First Quarter Segment Results
Professional Segment
- Professional segment net sales for the first quarter were $650.2 million, up 9.3% compared with $594.7 million in the same period last year. The increase was primarily due to higher shipments of landscape contractor zero-turn riding mowers and incremental sales from the Venture Products acquisition, partially offset by decreased sales of underground construction equipment to oil and gas markets and timing of international shipments of golf and grounds equipment.
- Professional segment earnings for the first quarter were $116.8 million, up 14% compared with $102.5 million in the same period last year, and when expressed as a percentage of net sales, up 80 basis points to 18% from 17.2%. The increase was primarily due to sales volume leverage and productivity and synergy initiatives, partially offset by manufacturing cost pressures and product mix.
Residential Segment
- Residential segment net sales for the first quarter were $217.7 million, up 31.3% compared with $165.8 million in the same period last year. The increase was primarily due to strong retail demand for snow equipment and Flex-Force battery-powered products, as well as increased shipments of walk power mowers.

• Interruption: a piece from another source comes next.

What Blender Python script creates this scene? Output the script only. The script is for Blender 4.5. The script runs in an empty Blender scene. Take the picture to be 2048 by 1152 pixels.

- Residential segment earnings for the first quarter were $32.1 million, up 48.9% compared with $21.6 million in the same period last year, and when expressed as a percentage of net sales, up 170 basis points to 14.7% from 13% a year ago. The increase was primarily due to sales volume leverage and productivity and synergy initiatives, partially offset by manufacturing cost pressures and product mix.
Operating Results
Gross margin for the first quarter was 36.1%, down 140 basis points compared with 37.5% for the same prior-year period. *Adjusted gross margin for the first quarter was 36.1%, down 150 basis points compared with 37.6% for the same prior-year period. The decreases in gross margin and adjusted gross margin were primarily due to manufacturing cost pressures and product mix, partially offset by productivity and synergy initiatives.
SG&A as a percentage of net sales for the first quarter decreased 570 basis points to 19.9% from 25.6% in the prior-year period. The decrease was primarily due to sales volume leverage, a favorable one-time legal settlement and lower indirect marketing expenses as a result of reduced meeting, travel and entertainment costs.
Operating earnings as a percentage of net sales increased 430 basis points to 16.2% for the first quarter of fiscal 2021. *Adjusted operating earnings as a percentage of net sales increased 210 basis points to 14.2% for the first quarter of fiscal 2021.
Interest expense was down $0.6 million for the first quarter of fiscal 2021, driven by lower interest rates.
The reported effective tax rate for the first quarter was 18.1% compared with 18.6% for the same period in fiscal 2020, primarily driven by higher tax benefits from the excess tax deduction for share-based compensation. The *adjusted effective tax rate for the first quarter was 21.5% compared with 21.0% for the first quarter of fiscal 2020, primarily driven by the geographic mix of earnings.